Mumbai, April 14:
The Securities Appellate Tribunal
has directed securities market regulator SEBI to reinvestigate whether
Reliance Industries got control of media group Network 18 without
following the procedure
prescribed by under the Takeover Regulations of
2011.
The tribunal has raised concerns over an
agreement in 2012 between Independent Media Trust (IMT) — of which
Mukesh Ambani-led Reliance Industries (RIL) is the sole beneficiary —
and six holding companies of Raghav Bahl and the Bahl Group, who
together owned 51 per cent stake of Network 18.

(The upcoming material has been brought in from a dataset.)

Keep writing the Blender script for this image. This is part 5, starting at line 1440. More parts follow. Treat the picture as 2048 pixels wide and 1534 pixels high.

Under the terms of the deal, by converting ZOCDs issued to it, IMT would gain control over Network 18 (see box).
The
tribunal stated that SEBI has failed to give reasons as to why various
clauses contained in the ZOCD agreement do not amount to divesting
control over the target company from the Bahl Group to the RIL-backed
Trust.
“We, in public interest, direct SEBI to
reinvestigate the question as to whether the respondent no. 2
(Independent Media Trust) in the guise of executing ZOCD agreement,
indirectly acquired control over the target company (Network 18) without
following the procedure prescribed under the Takeover Regulations and
if so, take appropriate action,” SAT ruled. SEBI has been given six
months to complete the investigation.
The case was
brought before the SAT by two minority shareholders — Victor and
Sangeeta Fernandes — stating that the open offer price of ₹41.04 per
share, approved by SEBI, was not correct as it did not reflect the
economic interest of the acquirer. The highest negotiated price (open
offer price) should have been ₹5,68,430.32 per share, the appeal added.
While
the SAT dismissed the plea on the offer price, it asked SEBI to look
into whether the Trust had gained control over Network 18 as early as
2012 since the option for conversion of ZOCDs into equity shares could
be exercised by the Trust at any time.